Тогда я решила сдать весь дом целиком, а самой снять дешевое жилье рядом с работой. Сдать дом в Америке не так-то просто, как кажется. Не в том дело, что нет желающих его снять, а в том, что все эти желающие – твои враги.

Закон стоит на страже интересов квартиросъемщиков. Например: я как владелец обязана соблюдать эгалитэ, язви его, и считать всех людей равными. Интеллигентная пара – скажем, принстонские профессора – не должна в моих глазах иметь преимущества перед семейством пуэрториканских торчков, или каких-то цыган с вороватыми глазами, или не говорящих по-английски азиатов. Если я слишком явно выскажу им свое неудовольствие от их возможного проживания в моем доме, теоретически они могут меня засудить. Приходится с сожалением говорить, что ой, жалко, только что обещали другим.

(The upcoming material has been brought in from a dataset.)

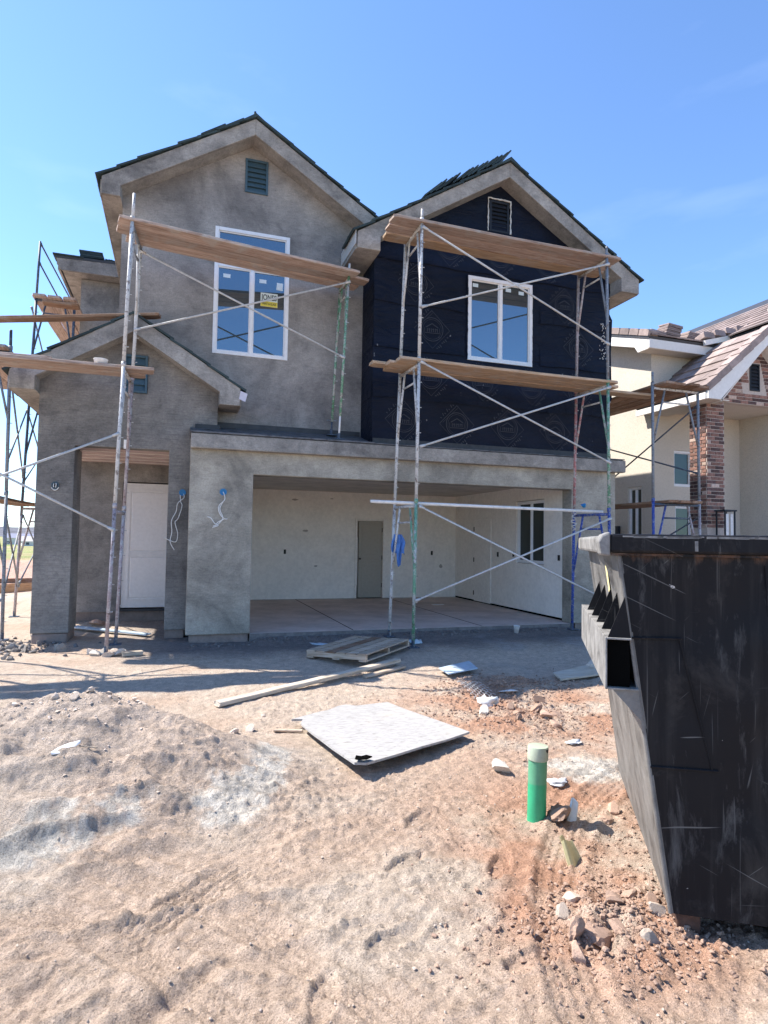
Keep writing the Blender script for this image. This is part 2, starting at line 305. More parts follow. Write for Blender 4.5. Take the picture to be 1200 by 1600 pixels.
def ground_parts(x, y):
    near = 1 - sstep(14, 40, np.hypot(x - 0.5, y + 3))
    h = -0.235 + 0.125 * sstep(-3.2, -0.8, y) + 0.055 * sstep(-0.55, -0.1, y) * sstep(-0.05, 0.15, x) * sstep(5.5, 5.3, x)
    far = np.hypot(x, y); h = h - 5.5 * sstep(20, 260, far) * sstep(0, 30, y + 5)
    rough = 0.35 + 0.65 * sstep(-1.2, -3.6, y)
    flat = 1 - 0.75 * gauss(x, y, 0.62, -4.25, 0.95, 1.0) - 0.5 * gauss(x, y, 1.5, -0.3, 1.0, 0.8)
    h = h + near * rough * flat * (0.10 * fbm(x * 0.8, y * 0.8, 3, 5) + 0.04 * fbm(x * 3.1, y * 3.1, 4, 11))
    # heap of sandy soil
    m = 0.42 * gauss(x, y, -1.60, -4.38, 0.50, 0.58, 0.3) + 0.36 * gauss(x, y, -2.35, -4.70, 0.65, 0.66, 0.2) + 0.20 * gauss(x, y, -0.85, -4.62, 0.55, 0.42, -0.4) + 0.17 * gauss(x, y, -1.35, -5.25, 0.9, 0.5, 0.4)
    h = h + m * (1 + 0.22 * fbm(x * 3.0, y * 3.0, 4, 21))
    lump = np.maximum(0, fbm(x * 5.0, y * 5.0, 4, 31, 0.6) - 0.03)
    h = h + near * (0.09 * lump * (0.22 + np.minimum(m * 3, 1.3)) * rough * flat)
    # slumped crescent ledges on the near face of the heap
    rid = 1 - np.abs(fbm(x * 1.6 + 0.5 * y, y * 3.4, 3, 41)) * 5
    led = np.clip(rid, 0, 1) ** 2 * np.clip(gauss(x, y, -1.5, -5.3, 1.1, 0.8) * 1.2 + 0.5 * gauss(x, y, -1.4, -6.5, 1.4, 0.7), 0, 1)
    h = h + 0.055 * led
    # tyre imprint
    ax, ay, bx, by = -1.22, -6.51, -0.62, -5.99
    L = math.hypot(bx - ax, by - ay); tx, ty = (bx - ax) / L, (by - ay) / L
    s = (x - ax) * tx + (y - ay) * ty; t = -(x - ax) * ty + (y - ay) * tx
    zig = t + 0.014 * np.abs(((s / 0.028) % 2) - 1)
    inside = sstep(0, 0.12, s) * sstep(L, L - 0.12, s) * sstep(0.10, 0.085, np.abs(t))
    h = h - 0.012 * inside + 0.011 * inside * sstep(-0.2, 0.5, np.cos(zig * 2 * math.pi / 0.040)) + 0.03 * sstep(0.05, 0.0, np.abs(t - 0.13)) * sstep(0, 0.2, s) * sstep(L, L - 0.3, s) * (0.6 + 1.6 * fbm(x * 9, y * 9, 3, 81))
    for (ccx, ccy, rad, wd) in ((-3.4, -8.6, 3.05, 0.10), (-3.4, -8.6, 3.42, 0.10), (3.3, -8.4, 3.15, 0.11)):
        rr0 = np.hypot(x - ccx, y - ccy) - rad; th = np.arctan2(y - ccy, x - ccx); band = sstep(wd, wd * 0.8, np.abs(rr0)) * sstep(-3.2, -4.2, y)
        zz = rr0 + 0.012 * np.abs(((th * rad / 0.03) % 2) - 1); h = h - 0.010 * band + 0.008 * band * sstep(-0.2, 0.5, np.cos(zz * 2 * math.pi / 0.045)) + 0.012 * sstep(0.035, 0.0, np.abs(np.abs(rr0) - wd - 0.02)) * sstep(-3.2, -4.2, y)
        inside = np.maximum(inside, band * 0.8)
    for (fx, fy, fr) in ((0.1, -6.2, 0.5), (0.35, -5.75, 0.7), (-0.15, -6.75, 0.3), (0.55, -6.35, 0.9), (-0.5, -7.0, 1.2), (0.3, -7.05, 0.2)):
        fg = gauss(x, y, fx, fy, 0.13, 0.05, fr); h = h - 0.016 * sstep(0.25, 0.5, fg) + 0.008 * sstep(0.05, 0.2, fg) * sstep(0.4, 0.25, fg)
    # rough trench at the lower left, rubble scoop by the container
    h = h - 0.05 * gauss(x, y, -1.12, -6.95, 0.45, 0.05, 0.7) - 0.09 * gauss(x, y, 0.66, -7.02, 0.12, 0.05, 0.6) - 0.06 * gauss(x, y, 0.80, -6.80, 0.05, 0.05) + 0.05 * gauss(x, y, 0.80, -6.92, 0.22, 0.16)
    pk_ = sstep(-0.10, 0.18, fbm(x * 0.9 + 4, y * 0.9, 3, 91)); crumb = np.clip(pk_ * 0.6 + np.minimum(m * 1.1, 0.45) + gauss(x, y, 0.85, -6.95, 0.45, 0.35) + gauss(x, y, 2.1, -4.0, 0.6, 0.6) + 0.7 * gauss(x, y, -0.7, -5.3, 0.6, 0.4), 0, 1.2) * (1 - inside) * flat
    wx, wy = x + 0.02 * fbm(x * 20, y * 20, 2, 95), y + 0.02 * fbm(x * 20 + 9, y * 20, 2, 96)
    h = h + near * rough * (crumb * (0.034 * clods(wx, wy, 7.0, 201) + 0.048 * clods(wx, wy, 15.0, 202)) + (0.25 + 0.9 * crumb) * 0.027 * clods(wx, wy, 33.0, 203) + 0.012 * fbm(x * 26, y * 26, 2, 61))
    # small red heap in the house shade, heap at the foot of the pipe, berms far left
    h = h + 0.10 * gauss(x, y, 2.45, -3.0, 0.55, 0.30, -0.2) * (1 + 0.8 * fbm(x * 9, y * 9, 3, 71)) + 0.03 * gauss(x, y, 1.9, -4.3, 0.5, 0.35)
    h = h + 0.05 * gauss(x, y, 1.15, -6.05, 0.22, 0.16)
    h = h + 0.30 * gauss(x, y, -8.5, 16.5, 5.0, 0.7, 0.05) + 0.42 * gauss(x, y, -10.5, 23, 7, 1.0, 0.05)
    # porch floor and strip in front of the door
    return h, m, near
def gh(x, y):
    h, _, _ = ground_parts(np.array([float(x)]), np.array([float(y)])); return float(h[0])

def axis(fine0, fine1, step, mids, outer):
    a = list(np.arange(fine0, fine1, step)); st = step
    up = [fine1]
    while up[-1] < outer:
        st = st * 1.09 if up[-1] > mids[1] else max(step * 1.9, st)
        up.append(up[-1] + st)
    dn = [fine0]; st = step
    while dn[-1] > -outer:
        st = st * 1.09 if dn[-1] < mids[0] else max(step * 1.9, st)
        dn.append(dn[-1] - st)
    return np.array(sorted(set(dn[1:] + a + up)))
xs = axis(-2.5, 2.2, 0.0145, (-4.5, 5.0), 4500); ys = axis(-7.5, -3.6, 0.0145, (-8.0, 1.2), 4500)
GX, GY = np.meshgrid(xs, ys); gx, gy = GX.ravel(), GY.ravel()
GH, GM, GN = ground_parts(gx, gy)
nx, ny = len(xs), len(ys)
me = bpy.data.meshes.new('ground'); me.vertices.add(nx * ny)
me.vertices.foreach_set('co', np.stack([gx, gy, GH], 1).astype(np.float32).ravel())
ii, jj = np.meshgrid(np.arange(nx - 1), np.arange(ny - 1)); b0 = (jj * nx + ii).ravel()
loops = np.stack([b0, b0 + 1, b0 + nx + 1, b0 + nx], 1).astype(np.int32)
me.loops.add(loops.size); me.loops.foreach_set('vertex_index', loops.ravel())
me.polygons.add(len(loops)); me.polygons.foreach_set('loop_start', np.arange(0, loops.size, 4, dtype=np.int32)); me.polygons.foreach_set('loop_total', np.full(len(loops), 4, np.int32))
me.polygons.foreach_set('use_smooth', np.ones(len(loops), bool))
me.update(); me.validate()
# soil colours (real stains: mortar spill, red clay, dry grass far off; shade painted by the slab)
def lerp(a, b, t): return a + (np.array(b)[None, :] - a) * np.clip(t, 0, 1)[:, None]
col = np.tile(np.array([[0.50, 0.415, 0.335]]), (len(gx), 1))
col = lerp(col, (0.47, 0.35, 0.265), sstep(-0.02, 0.16, fbm(gx * 0.9, gy * 0.9, 4, 101)) * 0.7)
col = lerp(col, (0.42, 0.245, 0.165), np.clip(1.6 * gauss(gx, gy, 1.4, -6.2, 0.9, 0.8) + 1.6 * gauss(gx, gy, 2.2, -3.9, 1.1, 1.1) + 1.3 * gauss(gx, gy, 0.8, -6.9, 0.5, 0.5), 0, 1) * sstep(-0.25, 0.12, fbm(gx * 3, gy * 3, 4, 103)) * 0.95)
col = lerp(col, (0.49, 0.405, 0.335), np.clip(GM * 2.5, 0, 1) * 0.8)
mort = gauss(gx, gy, -1.55, -5.62, 0.75, 0.20, 0.35) + gauss(gx, gy, -0.62, -5.35, 0.38, 0.22, 0.9) + 0.8 * gauss(gx, gy, -0.38, -4.85, 0.16, 0.4, -0.3) + 0.6 * gauss(gx, gy, -2.5, -3.5, 0.4, 0.2, 0.3)
mort = mort + 1.1 * gauss(gx, gy, 1.75, -5.35, 0.42, 0.28, -0.3)
col = lerp(col, (0.60, 0.565, 0.50), sstep(0.35, 0.75, mort * (0.85 + 3.6 * fbm(gx * 3.2, gy * 3.2, 6, 105, 0.75))) * 0.8)
col = lerp(col, (0.27, 0.255, 0.235), sstep(0.05, 0.2, fbm(gx * 7, gy * 7, 4, 107)) * np.clip(mort, 0, 1) * 0.55)
slab_shade = sstep(-1.6, -0.5, gy + 0.25 * fbm(gx * 2, gy * 2, 3, 109) * 2) * sstep(-2.2, -0.8, gx) * sstep(9, 6, gx)
col = lerp(col, (0.155, 0.145, 0.145), slab_shade * 0.9)  # house shade before the slab is painted into the soil colour
col = lerp(col, (0.33, 0.315, 0.31), sstep(-0.02, 0.25, fbm(gx * 1.7, gy * 2.4, 4, 111)) * sstep(-3.0, -1.0, gy) * sstep(0.5, 3.0, gx) * 0.5)
far = np.hypot(gx, gy)
col = lerp(col, (0.47, 0.27, 0.205), sstep(9, 14, far) * 0.8)
grn = sstep(25, 30, far + 18 * fbm(gx * 0.06, gy * 0.06, 3, 113))
col = lerp(col, (0.20, 0.235, 0.085), grn * (0.8 + 0.9 * fbm(gx * 0.15, gy * 0.15, 3, 115)))
gr = sstep(-0.5, 0.5, fbm(gx * 30, gy * 30, 3, 117)); col = col * (0.98 + 0.42 * gr)[:, None]
ca = me.color_attributes.new('soil', 'FLOAT_COLOR', 'POINT'); ca.data.foreach_set('color', np.concatenate([col, np.ones((len(gx), 1))], 1).astype(np.float32).ravel())
m, n, l, b = nodes_of('bare_soil'); at = N(n, 'VertexColor'); at.layer_name = 'soil'; v = coords(n, l)
f1 = noise(n, l, v, 75, 6, 0.78); f2 = noise(n, l, v, 170, 3, 0.8); f3 = noise(n, l, v, 9, 8, 0.65)
vo = N(n, 'TexVoronoi'); vo.inputs['Scale'].default_value = 75; l.new(v, vo.inputs['Vector'])
c = mix(n, l, 0.7, at.outputs['Color'], ramp(n, l, f1, [(0.28, (0.5, 0.48, 0.46)), (0.48, (1, 1, 1)), (0.72, (1.35, 1.34, 1.32))]), 'MULTIPLY')
c = mix(n, l, 0.85, c, ramp(n, l, f2, [(0.32, (0.42, 0.40, 0.38)), (0.48, (0.98, 0.98, 0.98)), (0.68, (1.32, 1.31, 1.29))]), 'MULTIPLY')
c = mix(n, l, 0.5, c, ramp(n, l, f3, [(0.32, (0.78, 0.75, 0.72)), (0.62, (1.12, 1.12, 1.12))]), 'MULTIPLY')
l.new(c, b.inputs['Base Color']); b.inputs['Roughness'].default_value = 0.97; b.inputs['Specular IOR Level'].default_value = 0.1
p = bump(n, l, b, f1, 1.0, 0.018); p = bump(n, l, b, vo.outputs['Distance'], 0.7, 0.010, p); bump(n, l, b, f2, 1.0, 0.009, p)
go = bpy.data.objects.new('ground', me); C.objects.link(go); me.materials.append(m); go['kind'] = 'structure'; go['label'] = 'dusty churned bare soil of the building plot'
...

Есть опасность сдать дом слишком бедным людям (и неважно, за какую цену). Если этим людям негде жить (и нечем платить за жилье), они имеют право не выезжать из моего дома, пока их ситуация не улучшится, а она никогда не улучшится. То есть я не могу их выставить взашей. Тот факт, что мне тоже ведь негде будет жить, законом не учитывается.